Date of Completion

2020

Thesis Type

College of Arts and Science Honors

Department

Psychological Sciences

First Advisor

Dianna Murray-Close

Keywords

socialization of coping, stress reactivity, coping, parenting, respiratory sinus arrhythmia, skin conductance reactivity, differential susceptibility, diathesis-stress

Abstract

This study investigated whether primary engagement, secondary engagement, and disengagement parent coping suggestions were related to children’s coping behavior following peer stress, and whether physiological reactivity, indexed by skin conductance level reactivity (SCL-R; a measure of sympathetic nervous system activity) and respiratory sinus arrhythmia reactivity (RSA-R; a measure of parasympathetic nervous system activity), moderated this association.

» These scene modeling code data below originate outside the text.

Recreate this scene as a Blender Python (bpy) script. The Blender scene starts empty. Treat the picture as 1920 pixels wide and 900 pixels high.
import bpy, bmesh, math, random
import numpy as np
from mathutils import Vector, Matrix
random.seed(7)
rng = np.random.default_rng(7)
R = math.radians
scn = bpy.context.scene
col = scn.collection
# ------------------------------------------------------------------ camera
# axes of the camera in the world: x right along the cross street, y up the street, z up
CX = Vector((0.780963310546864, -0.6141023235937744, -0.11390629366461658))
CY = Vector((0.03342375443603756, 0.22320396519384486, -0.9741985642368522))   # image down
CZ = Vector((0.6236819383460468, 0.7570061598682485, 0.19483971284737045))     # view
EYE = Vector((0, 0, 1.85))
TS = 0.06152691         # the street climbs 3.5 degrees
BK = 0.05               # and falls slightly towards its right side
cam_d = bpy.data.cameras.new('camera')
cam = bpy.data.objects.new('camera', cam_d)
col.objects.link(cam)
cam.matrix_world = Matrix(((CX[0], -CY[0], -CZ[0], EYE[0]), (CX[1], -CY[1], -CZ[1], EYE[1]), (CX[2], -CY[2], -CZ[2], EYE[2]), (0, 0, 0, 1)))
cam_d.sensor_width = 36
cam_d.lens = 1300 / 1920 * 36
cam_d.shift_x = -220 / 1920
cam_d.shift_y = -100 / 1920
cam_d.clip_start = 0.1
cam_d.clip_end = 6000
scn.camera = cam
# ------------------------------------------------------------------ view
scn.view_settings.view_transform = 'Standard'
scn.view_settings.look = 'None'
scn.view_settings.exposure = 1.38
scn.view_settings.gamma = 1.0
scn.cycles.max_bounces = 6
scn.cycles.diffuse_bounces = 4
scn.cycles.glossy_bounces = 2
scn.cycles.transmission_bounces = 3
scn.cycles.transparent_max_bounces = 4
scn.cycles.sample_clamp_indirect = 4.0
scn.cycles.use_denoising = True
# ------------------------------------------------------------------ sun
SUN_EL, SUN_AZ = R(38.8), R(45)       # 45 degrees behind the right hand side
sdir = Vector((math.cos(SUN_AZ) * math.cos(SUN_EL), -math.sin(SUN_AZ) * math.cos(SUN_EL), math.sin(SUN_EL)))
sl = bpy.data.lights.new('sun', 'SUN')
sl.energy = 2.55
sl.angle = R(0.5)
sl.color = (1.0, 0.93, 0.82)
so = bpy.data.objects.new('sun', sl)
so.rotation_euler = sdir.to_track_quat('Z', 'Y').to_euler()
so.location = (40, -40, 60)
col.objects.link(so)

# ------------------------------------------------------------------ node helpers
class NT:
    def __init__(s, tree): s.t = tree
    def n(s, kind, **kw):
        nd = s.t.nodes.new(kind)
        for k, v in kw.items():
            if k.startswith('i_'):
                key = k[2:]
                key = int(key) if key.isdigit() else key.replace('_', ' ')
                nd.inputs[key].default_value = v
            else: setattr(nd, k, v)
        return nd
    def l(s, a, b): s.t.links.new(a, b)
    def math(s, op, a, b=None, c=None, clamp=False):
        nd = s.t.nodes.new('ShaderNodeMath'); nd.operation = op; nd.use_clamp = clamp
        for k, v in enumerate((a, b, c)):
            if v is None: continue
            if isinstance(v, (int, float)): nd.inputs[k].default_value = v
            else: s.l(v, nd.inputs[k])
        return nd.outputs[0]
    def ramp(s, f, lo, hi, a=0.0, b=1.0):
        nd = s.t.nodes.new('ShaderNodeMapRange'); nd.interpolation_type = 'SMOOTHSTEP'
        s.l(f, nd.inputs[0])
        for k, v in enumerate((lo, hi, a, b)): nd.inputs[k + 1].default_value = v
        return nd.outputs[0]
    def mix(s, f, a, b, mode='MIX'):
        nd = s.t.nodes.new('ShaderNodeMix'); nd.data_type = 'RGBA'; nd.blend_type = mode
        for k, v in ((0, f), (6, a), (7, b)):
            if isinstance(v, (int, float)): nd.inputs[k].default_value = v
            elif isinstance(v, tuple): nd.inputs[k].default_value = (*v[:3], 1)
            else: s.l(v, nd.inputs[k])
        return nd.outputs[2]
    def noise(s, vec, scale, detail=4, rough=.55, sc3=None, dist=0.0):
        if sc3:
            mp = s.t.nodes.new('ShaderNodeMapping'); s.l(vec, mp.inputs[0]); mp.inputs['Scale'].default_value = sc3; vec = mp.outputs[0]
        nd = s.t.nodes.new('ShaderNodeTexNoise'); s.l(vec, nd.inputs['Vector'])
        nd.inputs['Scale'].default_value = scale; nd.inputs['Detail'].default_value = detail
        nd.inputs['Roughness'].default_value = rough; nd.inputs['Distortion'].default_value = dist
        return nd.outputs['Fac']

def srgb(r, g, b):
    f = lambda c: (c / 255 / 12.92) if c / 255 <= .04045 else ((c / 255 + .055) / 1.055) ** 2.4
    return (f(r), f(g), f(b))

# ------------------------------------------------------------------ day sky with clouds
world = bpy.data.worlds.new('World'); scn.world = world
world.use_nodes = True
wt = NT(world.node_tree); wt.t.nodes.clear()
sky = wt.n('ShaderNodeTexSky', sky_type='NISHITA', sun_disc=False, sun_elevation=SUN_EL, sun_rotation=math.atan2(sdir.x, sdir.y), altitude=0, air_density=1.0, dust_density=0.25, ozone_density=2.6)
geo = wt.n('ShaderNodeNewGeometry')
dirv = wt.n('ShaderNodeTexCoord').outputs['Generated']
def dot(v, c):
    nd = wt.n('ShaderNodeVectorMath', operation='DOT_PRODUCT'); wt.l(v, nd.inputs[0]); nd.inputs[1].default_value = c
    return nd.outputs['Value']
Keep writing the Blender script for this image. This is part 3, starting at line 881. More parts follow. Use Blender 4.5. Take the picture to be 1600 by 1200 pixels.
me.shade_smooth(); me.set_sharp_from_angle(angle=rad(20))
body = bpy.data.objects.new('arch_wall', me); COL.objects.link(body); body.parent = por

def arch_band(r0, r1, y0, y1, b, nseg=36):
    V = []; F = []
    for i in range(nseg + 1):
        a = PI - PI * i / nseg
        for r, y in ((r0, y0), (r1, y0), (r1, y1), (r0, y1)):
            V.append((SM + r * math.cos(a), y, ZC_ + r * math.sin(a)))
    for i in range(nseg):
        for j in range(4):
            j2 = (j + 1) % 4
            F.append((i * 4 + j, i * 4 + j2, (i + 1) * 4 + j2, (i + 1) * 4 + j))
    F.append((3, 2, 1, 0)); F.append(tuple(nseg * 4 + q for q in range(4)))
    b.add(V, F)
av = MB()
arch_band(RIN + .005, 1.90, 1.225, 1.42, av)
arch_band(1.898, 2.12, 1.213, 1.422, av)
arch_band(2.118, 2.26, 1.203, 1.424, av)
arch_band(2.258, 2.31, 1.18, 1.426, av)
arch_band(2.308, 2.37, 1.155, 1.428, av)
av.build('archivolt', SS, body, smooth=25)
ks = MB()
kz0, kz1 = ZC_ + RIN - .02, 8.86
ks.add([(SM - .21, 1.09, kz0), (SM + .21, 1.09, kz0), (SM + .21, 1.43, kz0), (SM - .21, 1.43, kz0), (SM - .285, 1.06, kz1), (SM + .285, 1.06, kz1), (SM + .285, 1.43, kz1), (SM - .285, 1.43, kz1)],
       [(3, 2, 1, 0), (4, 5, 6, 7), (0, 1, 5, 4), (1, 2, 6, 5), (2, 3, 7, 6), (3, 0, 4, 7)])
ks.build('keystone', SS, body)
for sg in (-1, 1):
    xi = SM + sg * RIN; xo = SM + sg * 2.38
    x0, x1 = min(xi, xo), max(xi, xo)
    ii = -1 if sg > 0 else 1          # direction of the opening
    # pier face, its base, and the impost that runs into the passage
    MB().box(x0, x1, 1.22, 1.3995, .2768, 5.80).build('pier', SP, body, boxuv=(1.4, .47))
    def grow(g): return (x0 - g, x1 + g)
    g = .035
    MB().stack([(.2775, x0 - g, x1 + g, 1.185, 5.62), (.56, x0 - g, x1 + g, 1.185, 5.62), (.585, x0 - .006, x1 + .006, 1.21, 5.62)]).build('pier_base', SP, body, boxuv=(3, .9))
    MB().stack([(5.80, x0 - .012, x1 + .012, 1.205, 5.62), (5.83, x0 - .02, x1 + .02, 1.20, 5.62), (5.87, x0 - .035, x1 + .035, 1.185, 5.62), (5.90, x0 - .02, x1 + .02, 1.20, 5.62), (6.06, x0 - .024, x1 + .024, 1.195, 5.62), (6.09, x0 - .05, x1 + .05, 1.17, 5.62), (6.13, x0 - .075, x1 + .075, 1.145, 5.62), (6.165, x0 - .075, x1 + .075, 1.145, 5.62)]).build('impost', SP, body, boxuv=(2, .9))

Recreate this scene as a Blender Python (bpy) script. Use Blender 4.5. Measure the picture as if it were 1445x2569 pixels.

Participants were 99 children (M = 10.76 years, 51% male) and one of their parents (84% mothers). Parents reported the extent to which they suggested, and the extent that their child employed, each coping strategy. Physiological reactivity was measured while children recounted a recent peer-based stressor. Regression analyses indicated that parental suggestions were positively related to children’s use of coping strategies. Furthermore, consistent with differential susceptibility theory, children with greater SCL-R were more responsive to parent socialization of primary engagement coping. However, for secondary engagement coping, children with RSA augmentation showed particularly low levels of secondary engagement coping when parents rarely encouraged these coping responses, consistent with a diathesis-stress model. Findings suggest different moderation effects between SCL-R and RSA-R based on the type of coping strategy and provide important insights regarding how parenting may be influenced by the child’s physiology.